After we started investigating, we noticed the sessions2 table was staying locked and causing a bottleneck for everyone. The purpose of this table is to provide shared information between each of the web servers (most web developers would call these sessions), should one of them go down. We had previously researched InnoDB and we thought that the different database engine could fix the locking we were seeing, so we decided to change the storage engine from MyISAM to InnoDB on that one particular table. This would alleviate the table-level locking problem and allow requests to process in parallel due to the design of InnoDB allowing row-level locking (see http://dev.mysql.com/doc/refman/5.0/en/internal-locking.html). This was at the time of the emergency maintenance around noon. We put Moodle in maintenance mode, shut down all the web servers, and waited for the secondary database to catch up with all pending transactions. At this point we issued the change table command and waited for it to complete. Once it was finished, we started the web servers on the web nodes and monitored things for a bit. We took Moodle out of maintenance mode around 12:45. After monitoring for a while we noticed this change did help but affected the situation in a way we hadn’t anticipated.

Upon further monitoring we realized the requests were not waiting on shared locked resources anymore, but were instead processing all at once. This change had the effect of causing a higher load on the MySQL servers and did not really have a positive effect on the page load times. Although the replication between the two MySQL servers improved drastically, this was not the solution we were looking for.

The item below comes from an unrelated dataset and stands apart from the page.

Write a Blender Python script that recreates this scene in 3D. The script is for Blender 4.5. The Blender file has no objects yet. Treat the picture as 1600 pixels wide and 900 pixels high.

At the same time these changes were being made, my colleague Jeff Webster was doing research on the various Moodle forums to see if there was another cause or a better solution. Jeff found an entry on the Moodle forums that seemed directly related to the problem we were seeing (see http://moodle.org/mod/forum/discuss.php?d=106108 and  http://tracker.moodle.org/browse/MDL-16641). To sum up, every hit to Moodle was causing a complete table scan of the sessions2 table, some 20,000 rows, instead of a much quicker direct look-up (if the select statement were correct and used the correct table indexes). After Jeff and I looked at the suggested code fix, we decided it was worth making this change to see if we could get a performance increase and created a patch file. The code in question really seemed to be a bug, even though the discussion in the forum seemed to suggest it wasn’t a bug at all. We took a web server from the load balancer pool to separate it from the production cluster and made the code change. We immediately noticed a dramatic performance increase in page load times. After a little more testing we decided it was worth pushing the code out to the rest of the web servers since there was minimal risk (the code change was an adjustment to the WHERE clause from a binary match to a simple equals).

Since this update, there have not been any of the performance issues we saw on the 18th. Average page load times have dropped 60 percent, even with increased load. We will keep watching the situation, but it appears that we have solved the major issue we saw on the first day of classes.

We’re very happy to have been able to solve this problem and apologize for any inconvenience the problem caused.

Glossary

– The session information is stored on the web server using the session identifier (session ID) generated as a result of the first (sometimes the first authenticated) request from the end user running a web browser. The “storage” of session IDs and the associated session data (user name, account number, etc.) on the web server is accomplished using a variety of techniques including, but not limited to: local memory, flat files, and databases.

– A technique used in database management systems, where a row is locked for writing to prevent other users from accessing data being while it is being updated.

– A technique used in database management systems, where an entire table is locked while data in it is being updated.